Nie Chenxi has been appointed president of China Central Television, whose headquarters are seen here.

The Foreign Policy's Yiqin Fu might be pleased that the Ecns.cn Web editor emerged with an equally damning assessment of China Central Television's (CCTV) Spring Festival Gala event, asking the Chinese people to reassess its claim to being civilized and calling upon the authorities to engage in a period of "soul-searching."

The forthright words of Wang Fan make no attempt at ambiguity, as the editor draws upon international conventions and prominent binding legal agreements as structural support for the central point of the op-ed.

For Yiqin, the matter was also clear, as the "Tea Leaf Nation" contributor went so far as to label the televised event "spectacularly misogynistic" in the headline of his Feb. 20 piece. To cast aside any risk of doubt, the FP writer then proceeded to dissect particular aspects of the four-and-a-half-hour spectacle in the manner of a legal professional, using terms such as "Exhibit A." While the Ecns editor is not as thorough, specific, quoted examples from the show are mentioned, while letters of complaint form the main body of the editorial.

The 25 letters that were received from outraged and disconcerted Chinese nationals warrant further focus. Many readers will already know that China is the world's second most populous nation, but other statistical facts that are lesser known are that the travel activities of the Spring Festival this year represented the largest holiday migration in recorded history, while the CCTV Gala, with around 690 million viewers, was the planet's most-watched television show--again--in recorded history.

If our mathematical deduction is correct, 25 of the estimated viewing tally is equivalent to 0.000004 percent of the Gala's total audience.

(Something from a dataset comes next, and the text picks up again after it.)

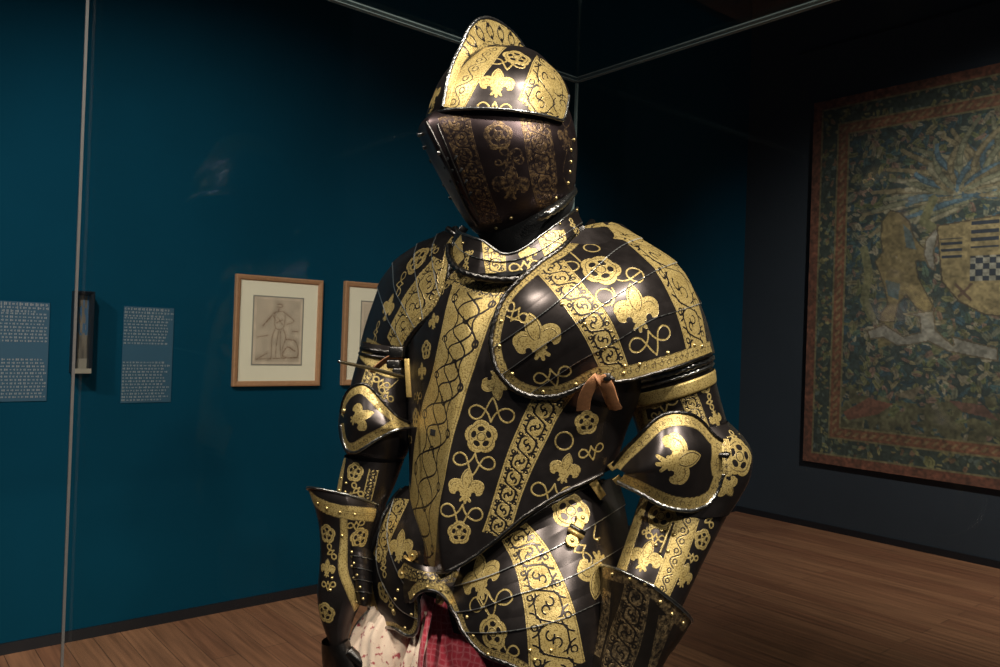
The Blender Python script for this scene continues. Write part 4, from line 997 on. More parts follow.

While in numerical terms, the significance of the voices of complaint is feeble, the extent that they should be taken seriously should also be placed under question.

To refer to another FP "Tea Leaf" writer, "the Gala is not meant for clear-eyed analytical viewing." In one editorial swoop, Rachel Lu brings criticism from both the media and the minute amount from China's population, and reassures everyone that everything is going to be okay.

Lu does not present a delusional account of an artistic masterpiece, but also reminds the world that the Gala is not for any national gallery, but rather is enjoyed as a background distraction that serves as "rich fodder for water cooler conversation" afterward.